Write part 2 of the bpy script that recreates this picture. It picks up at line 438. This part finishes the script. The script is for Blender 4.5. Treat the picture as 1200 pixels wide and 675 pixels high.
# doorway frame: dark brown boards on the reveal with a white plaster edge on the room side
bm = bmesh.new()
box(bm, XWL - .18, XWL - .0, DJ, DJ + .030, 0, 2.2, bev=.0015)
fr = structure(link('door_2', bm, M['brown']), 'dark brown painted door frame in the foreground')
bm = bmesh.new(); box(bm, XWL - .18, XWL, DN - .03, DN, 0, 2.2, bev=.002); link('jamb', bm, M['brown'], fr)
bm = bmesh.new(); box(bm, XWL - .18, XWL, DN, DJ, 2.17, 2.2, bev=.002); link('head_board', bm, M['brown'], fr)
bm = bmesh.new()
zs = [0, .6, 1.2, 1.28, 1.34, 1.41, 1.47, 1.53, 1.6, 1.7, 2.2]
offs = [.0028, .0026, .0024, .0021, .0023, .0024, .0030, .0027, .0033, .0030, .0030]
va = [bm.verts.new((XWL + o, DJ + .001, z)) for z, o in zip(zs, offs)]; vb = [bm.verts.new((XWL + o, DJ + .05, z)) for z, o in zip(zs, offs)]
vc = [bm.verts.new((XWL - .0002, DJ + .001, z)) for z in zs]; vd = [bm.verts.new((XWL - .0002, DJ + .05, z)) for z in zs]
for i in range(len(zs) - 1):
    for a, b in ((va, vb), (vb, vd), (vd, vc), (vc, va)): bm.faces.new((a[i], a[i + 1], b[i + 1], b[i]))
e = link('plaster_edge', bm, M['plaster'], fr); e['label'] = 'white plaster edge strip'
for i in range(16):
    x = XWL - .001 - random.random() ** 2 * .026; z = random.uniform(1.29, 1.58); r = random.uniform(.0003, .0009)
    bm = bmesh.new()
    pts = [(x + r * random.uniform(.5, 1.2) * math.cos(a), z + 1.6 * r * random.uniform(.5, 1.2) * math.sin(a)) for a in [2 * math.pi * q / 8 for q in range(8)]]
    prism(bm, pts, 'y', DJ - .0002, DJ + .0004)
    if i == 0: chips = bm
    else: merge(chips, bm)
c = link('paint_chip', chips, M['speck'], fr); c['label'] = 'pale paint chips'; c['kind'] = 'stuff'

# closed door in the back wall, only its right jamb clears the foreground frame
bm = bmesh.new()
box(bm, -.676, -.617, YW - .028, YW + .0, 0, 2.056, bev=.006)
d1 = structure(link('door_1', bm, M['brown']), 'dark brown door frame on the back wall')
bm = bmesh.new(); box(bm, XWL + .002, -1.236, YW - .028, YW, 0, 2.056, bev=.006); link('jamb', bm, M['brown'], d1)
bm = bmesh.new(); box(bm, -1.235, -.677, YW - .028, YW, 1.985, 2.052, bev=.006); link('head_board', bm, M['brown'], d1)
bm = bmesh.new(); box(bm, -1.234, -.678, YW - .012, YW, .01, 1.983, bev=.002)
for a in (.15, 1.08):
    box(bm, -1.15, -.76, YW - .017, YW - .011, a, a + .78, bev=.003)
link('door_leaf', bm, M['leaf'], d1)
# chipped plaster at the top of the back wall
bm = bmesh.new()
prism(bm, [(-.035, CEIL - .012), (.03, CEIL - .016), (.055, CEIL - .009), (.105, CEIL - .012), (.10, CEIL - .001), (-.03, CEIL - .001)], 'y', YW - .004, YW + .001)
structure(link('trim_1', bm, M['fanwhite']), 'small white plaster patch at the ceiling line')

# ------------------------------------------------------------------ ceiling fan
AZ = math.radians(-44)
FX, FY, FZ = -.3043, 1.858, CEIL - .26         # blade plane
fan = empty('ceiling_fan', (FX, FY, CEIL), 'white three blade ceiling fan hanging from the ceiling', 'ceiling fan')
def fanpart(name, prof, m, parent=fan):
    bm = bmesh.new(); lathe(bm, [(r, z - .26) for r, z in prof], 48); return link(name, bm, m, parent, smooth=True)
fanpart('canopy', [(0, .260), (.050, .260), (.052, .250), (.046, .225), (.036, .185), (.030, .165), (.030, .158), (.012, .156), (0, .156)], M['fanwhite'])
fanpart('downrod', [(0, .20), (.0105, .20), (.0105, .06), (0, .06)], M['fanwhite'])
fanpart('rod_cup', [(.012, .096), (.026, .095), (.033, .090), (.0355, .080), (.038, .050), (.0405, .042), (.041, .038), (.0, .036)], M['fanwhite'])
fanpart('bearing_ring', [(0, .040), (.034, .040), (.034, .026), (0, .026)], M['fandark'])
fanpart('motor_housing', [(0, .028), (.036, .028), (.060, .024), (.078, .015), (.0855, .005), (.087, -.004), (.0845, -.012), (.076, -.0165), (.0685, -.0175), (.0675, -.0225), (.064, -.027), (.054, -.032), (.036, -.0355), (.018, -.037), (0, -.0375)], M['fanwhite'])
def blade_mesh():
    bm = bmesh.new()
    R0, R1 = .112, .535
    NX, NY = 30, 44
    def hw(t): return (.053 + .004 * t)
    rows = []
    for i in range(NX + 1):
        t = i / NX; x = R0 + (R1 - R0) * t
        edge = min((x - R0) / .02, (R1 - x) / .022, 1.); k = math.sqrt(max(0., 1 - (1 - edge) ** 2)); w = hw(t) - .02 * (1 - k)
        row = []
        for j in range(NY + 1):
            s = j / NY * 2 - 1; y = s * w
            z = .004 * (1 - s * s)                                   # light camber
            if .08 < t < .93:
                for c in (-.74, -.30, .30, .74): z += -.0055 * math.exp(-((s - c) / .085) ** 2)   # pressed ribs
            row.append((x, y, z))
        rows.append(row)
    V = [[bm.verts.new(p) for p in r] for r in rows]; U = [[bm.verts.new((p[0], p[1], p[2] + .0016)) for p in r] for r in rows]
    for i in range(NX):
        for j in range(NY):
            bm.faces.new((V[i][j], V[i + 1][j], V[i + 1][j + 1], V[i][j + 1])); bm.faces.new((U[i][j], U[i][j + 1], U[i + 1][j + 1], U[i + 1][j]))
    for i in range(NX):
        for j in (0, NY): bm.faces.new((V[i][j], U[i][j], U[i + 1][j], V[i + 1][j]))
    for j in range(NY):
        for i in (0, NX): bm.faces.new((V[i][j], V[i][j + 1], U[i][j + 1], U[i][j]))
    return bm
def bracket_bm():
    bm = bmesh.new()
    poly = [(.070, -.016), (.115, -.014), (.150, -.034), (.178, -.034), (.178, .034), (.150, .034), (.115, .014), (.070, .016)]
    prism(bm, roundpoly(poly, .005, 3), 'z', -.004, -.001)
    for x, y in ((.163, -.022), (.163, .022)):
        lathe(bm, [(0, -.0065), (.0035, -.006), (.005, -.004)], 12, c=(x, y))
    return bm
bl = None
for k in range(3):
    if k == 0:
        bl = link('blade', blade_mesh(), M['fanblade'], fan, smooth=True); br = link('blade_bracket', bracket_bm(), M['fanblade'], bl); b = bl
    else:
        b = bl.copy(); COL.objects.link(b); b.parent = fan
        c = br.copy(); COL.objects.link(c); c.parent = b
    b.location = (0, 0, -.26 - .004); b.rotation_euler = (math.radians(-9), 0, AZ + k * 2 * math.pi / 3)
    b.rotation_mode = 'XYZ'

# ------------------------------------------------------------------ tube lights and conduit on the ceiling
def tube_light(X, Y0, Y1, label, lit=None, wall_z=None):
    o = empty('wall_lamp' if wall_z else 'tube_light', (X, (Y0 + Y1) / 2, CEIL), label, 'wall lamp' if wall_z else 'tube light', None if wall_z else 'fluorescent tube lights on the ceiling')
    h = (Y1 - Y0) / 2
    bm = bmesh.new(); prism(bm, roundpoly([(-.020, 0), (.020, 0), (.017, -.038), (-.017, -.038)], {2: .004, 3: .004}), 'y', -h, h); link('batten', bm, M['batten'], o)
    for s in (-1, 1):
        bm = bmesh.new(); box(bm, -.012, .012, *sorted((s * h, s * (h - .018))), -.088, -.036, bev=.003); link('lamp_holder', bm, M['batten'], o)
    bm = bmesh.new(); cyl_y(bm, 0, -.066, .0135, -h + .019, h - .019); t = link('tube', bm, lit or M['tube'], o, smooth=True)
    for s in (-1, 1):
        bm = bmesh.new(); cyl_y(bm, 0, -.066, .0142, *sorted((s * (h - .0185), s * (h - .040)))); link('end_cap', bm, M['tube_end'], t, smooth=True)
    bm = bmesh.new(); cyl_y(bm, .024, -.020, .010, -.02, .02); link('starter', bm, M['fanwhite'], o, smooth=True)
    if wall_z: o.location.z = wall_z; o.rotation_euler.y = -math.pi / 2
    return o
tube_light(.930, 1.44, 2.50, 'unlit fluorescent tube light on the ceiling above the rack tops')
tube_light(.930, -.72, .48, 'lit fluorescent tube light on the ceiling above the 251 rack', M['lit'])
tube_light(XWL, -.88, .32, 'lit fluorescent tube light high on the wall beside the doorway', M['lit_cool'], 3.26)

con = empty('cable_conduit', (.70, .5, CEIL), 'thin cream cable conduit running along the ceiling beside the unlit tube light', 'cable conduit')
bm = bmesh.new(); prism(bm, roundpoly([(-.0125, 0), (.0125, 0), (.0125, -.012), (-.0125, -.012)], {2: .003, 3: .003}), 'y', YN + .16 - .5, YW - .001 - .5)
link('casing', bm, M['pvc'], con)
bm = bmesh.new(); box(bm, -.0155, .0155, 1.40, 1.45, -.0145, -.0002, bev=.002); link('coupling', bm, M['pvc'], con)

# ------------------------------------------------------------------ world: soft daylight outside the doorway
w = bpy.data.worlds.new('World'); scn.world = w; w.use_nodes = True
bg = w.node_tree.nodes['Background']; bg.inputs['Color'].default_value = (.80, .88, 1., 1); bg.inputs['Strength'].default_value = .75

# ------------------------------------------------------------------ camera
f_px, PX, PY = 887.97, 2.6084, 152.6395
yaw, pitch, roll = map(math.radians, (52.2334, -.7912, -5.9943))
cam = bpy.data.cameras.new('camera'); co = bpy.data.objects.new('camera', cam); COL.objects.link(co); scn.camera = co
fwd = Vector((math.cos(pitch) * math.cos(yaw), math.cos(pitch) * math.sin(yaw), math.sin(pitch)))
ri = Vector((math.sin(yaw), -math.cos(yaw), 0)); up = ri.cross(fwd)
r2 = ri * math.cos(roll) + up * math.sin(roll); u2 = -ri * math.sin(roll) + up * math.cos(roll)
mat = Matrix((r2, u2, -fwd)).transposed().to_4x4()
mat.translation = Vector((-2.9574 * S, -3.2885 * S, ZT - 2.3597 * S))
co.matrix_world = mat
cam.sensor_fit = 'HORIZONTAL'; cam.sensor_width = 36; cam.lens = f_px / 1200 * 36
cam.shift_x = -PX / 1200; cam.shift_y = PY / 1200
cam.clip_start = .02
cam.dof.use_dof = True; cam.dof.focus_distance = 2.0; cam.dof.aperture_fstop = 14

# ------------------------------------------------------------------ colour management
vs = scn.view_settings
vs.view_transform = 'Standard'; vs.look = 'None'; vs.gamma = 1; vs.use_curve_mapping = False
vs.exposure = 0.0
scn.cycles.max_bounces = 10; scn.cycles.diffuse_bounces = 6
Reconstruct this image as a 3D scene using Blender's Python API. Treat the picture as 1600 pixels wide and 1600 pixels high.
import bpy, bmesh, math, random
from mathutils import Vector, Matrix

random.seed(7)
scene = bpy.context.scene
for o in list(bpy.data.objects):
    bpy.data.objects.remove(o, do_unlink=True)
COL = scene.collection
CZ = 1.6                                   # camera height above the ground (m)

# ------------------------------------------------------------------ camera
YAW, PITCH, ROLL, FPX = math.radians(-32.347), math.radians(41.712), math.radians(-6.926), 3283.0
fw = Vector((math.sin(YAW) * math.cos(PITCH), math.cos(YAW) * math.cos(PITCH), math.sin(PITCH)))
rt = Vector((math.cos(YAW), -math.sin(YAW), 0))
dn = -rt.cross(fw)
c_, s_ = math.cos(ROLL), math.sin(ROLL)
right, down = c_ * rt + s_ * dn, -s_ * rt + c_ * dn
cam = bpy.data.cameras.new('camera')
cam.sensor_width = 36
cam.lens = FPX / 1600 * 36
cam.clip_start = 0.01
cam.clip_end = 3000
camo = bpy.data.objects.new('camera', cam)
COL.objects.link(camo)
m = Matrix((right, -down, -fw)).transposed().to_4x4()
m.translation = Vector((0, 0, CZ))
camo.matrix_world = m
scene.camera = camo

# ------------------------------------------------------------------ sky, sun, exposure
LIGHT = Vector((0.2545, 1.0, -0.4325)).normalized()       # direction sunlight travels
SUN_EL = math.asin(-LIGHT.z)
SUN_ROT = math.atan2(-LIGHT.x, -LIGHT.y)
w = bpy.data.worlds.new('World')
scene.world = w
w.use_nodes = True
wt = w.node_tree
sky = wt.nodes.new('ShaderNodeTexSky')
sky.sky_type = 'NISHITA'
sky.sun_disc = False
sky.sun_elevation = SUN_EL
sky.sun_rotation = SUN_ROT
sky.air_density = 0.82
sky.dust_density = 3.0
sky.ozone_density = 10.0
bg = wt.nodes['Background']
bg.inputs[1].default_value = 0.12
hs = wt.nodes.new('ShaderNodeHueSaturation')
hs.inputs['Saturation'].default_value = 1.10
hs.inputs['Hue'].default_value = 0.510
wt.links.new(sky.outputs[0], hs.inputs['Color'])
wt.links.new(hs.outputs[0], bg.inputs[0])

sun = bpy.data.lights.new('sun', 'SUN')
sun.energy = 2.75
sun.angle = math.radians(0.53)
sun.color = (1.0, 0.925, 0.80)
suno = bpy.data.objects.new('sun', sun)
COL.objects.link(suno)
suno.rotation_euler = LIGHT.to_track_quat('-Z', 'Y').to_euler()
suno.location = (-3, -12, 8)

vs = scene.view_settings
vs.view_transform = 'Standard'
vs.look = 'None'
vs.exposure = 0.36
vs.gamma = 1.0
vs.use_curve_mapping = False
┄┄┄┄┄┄
**Task to carry out**.
Give back exactly the lines from the line that has "Reconstruct this image" to the line that has "wt.links.new(hs.outputs[0], bg.inputs[0])", both included, and leave out all others.

**Reply**.
Reconstruct this image as a 3D scene using Blender's Python API. Treat the picture as 1600 pixels wide and 1600 pixels high.
import bpy, bmesh, math, random
from mathutils import Vector, Matrix

random.seed(7)
scene = bpy.context.scene
for o in list(bpy.data.objects):
    bpy.data.objects.remove(o, do_unlink=True)
COL = scene.collection
CZ = 1.6                                   # camera height above the ground (m)

# ------------------------------------------------------------------ camera
YAW, PITCH, ROLL, FPX = math.radians(-32.347), math.radians(41.712), math.radians(-6.926), 3283.0
fw = Vector((math.sin(YAW) * math.cos(PITCH), math.cos(YAW) * math.cos(PITCH), math.sin(PITCH)))
rt = Vector((math.cos(YAW), -math.sin(YAW), 0))
dn = -rt.cross(fw)
c_, s_ = math.cos(ROLL), math.sin(ROLL)
right, down = c_ * rt + s_ * dn, -s_ * rt + c_ * dn
cam = bpy.data.cameras.new('camera')
cam.sensor_width = 36
cam.lens = FPX / 1600 * 36
cam.clip_start = 0.01
cam.clip_end = 3000
camo = bpy.data.objects.new('camera', cam)
COL.objects.link(camo)
m = Matrix((right, -down, -fw)).transposed().to_4x4()
m.translation = Vector((0, 0, CZ))
camo.matrix_world = m
scene.camera = camo

# ------------------------------------------------------------------ sky, sun, exposure
LIGHT = Vector((0.2545, 1.0, -0.4325)).normalized()       # direction sunlight travels
SUN_EL = math.asin(-LIGHT.z)
SUN_ROT = math.atan2(-LIGHT.x, -LIGHT.y)
w = bpy.data.worlds.new('World')
scene.world = w
w.use_nodes = True
wt = w.node_tree
sky = wt.nodes.new('ShaderNodeTexSky')
sky.sky_type = 'NISHITA'
sky.sun_disc = False
sky.sun_elevation = SUN_EL
sky.sun_rotation = SUN_ROT
sky.air_density = 0.82
sky.dust_density = 3.0
sky.ozone_density = 10.0
bg = wt.nodes['Background']
bg.inputs[1].default_value = 0.12
hs = wt.nodes.new('ShaderNodeHueSaturation')
hs.inputs['Saturation'].default_value = 1.10
hs.inputs['Hue'].default_value = 0.510
wt.links.new(sky.outputs[0], hs.inputs['Color'])
wt.links.new(hs.outputs[0], bg.inputs[0])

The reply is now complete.